Why you don’t want s3 bucket or something with compatible s3 interface?
If your storage snapshot is transactionally consistent, you can snapshot. Many (eg dynamodb’s) are not
The advantage of the datomic-level backup is storage independence and automatic garbage collection (it only restores non-garbage)
Fwiw on both gcp and aws at two different companies we eventually converged on using a persistent backup because it’s faster and cheaper, although more work to set up
One big problem with backups is there’s no way to remove old ones, so you need some sort of rotation anyway. Might as well be a persistent volume vs a directory of your bucket
@U3ZUC5M0R GCS has a https://cloud.google.com/storage/docs/interoperability#xml_api
thank you @U09R86PA4 and @U74MQ2347 - super helpful
s3 backups are nice because they are incremental you can run a script, once every hour, and have a nice and hot backup 🙂 (once in a month, copy the "currnet-backup" into "aug-backup")
You can do this just fine with a persistent volume also. We run a backup to a volume continually (i.e. runs backup in a loop, snapshots the volume), and every week we spin up another backup instance and volume with a few hours overlap to allow a full backup to complete
We use persistent volumes mostly for cost and speed: s3 operation cost adds up and is much slower to complete a full backup (> 10 billion datoms here). An ebs volume is much cheaper and faster.
(might still not have a choice--I don’t know if you can do the hostname override needed to make “s3 compatible” backends usable by the backup process.)
When running lambdas that link to ions, how does one enhance the authorizations of the lambda itself? I know how to work with the role in the CF template that allows additional authorizations for the Ion itself, but I need to adjust the permissions of the ion-generated lambdas. Ideally we want to attach a managed policy to the role used by the lambdas.
The Lambda function should just be a pass through to code running on the node. How are you modifying code on the Lambda?
We’re not modifying code on the lambda. But the https://docs.aws.amazon.com/lambda/latest/dg/with-sqs.html#services-sqs-batchfailurereporting apparently needs permissions beyond the default. Not surprising in some ways since Cognitect can’t know my SQS queues in advance, right?

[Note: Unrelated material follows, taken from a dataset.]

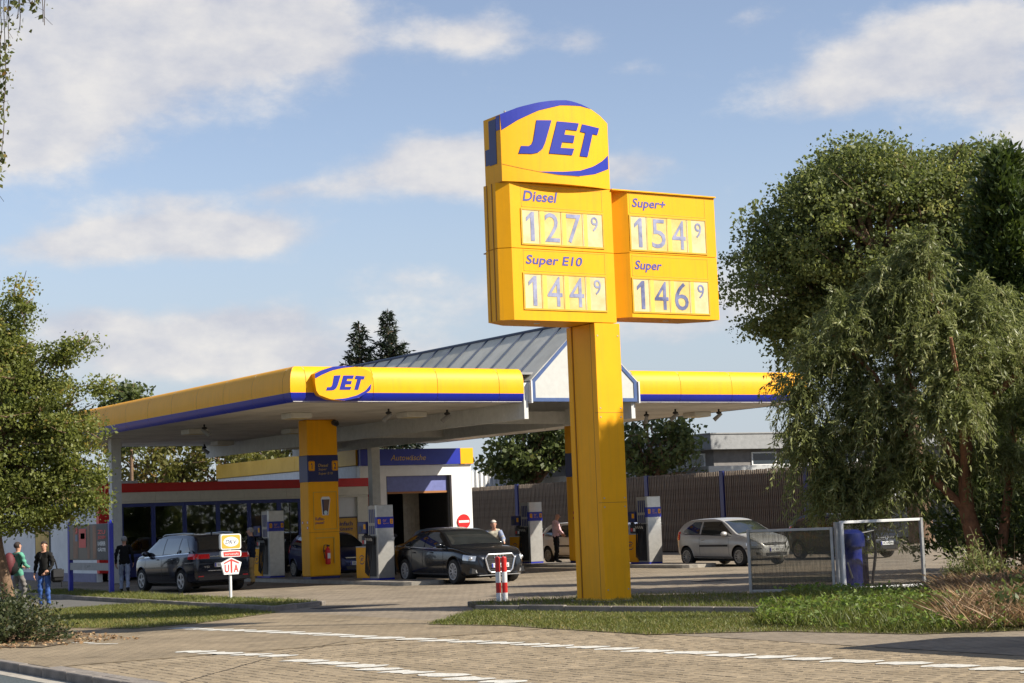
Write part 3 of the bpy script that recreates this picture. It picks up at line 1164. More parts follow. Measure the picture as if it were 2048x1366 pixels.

And it definitely needs to read (pull!) and delete potentially sensitive messages.
Ah. This seems like a valid use-case, and it does not seem like there’s a supported way to do this now. The created lambdas currently have an execution role, right? If so, and this a little gross, you could read the resource in using your IaaC tooling, grab the role arn, and attach your custom policy to it.
Is anyone aware of a string length limit in Datomic Pro? I’m aware of the soft 4096 character limit for datomic cloud, but can’t find any documentation on datomic pro.
I think the only length limit that is actually enforced (i.e., a transaction will be rejected) is a 256 limit on strings inside tuples.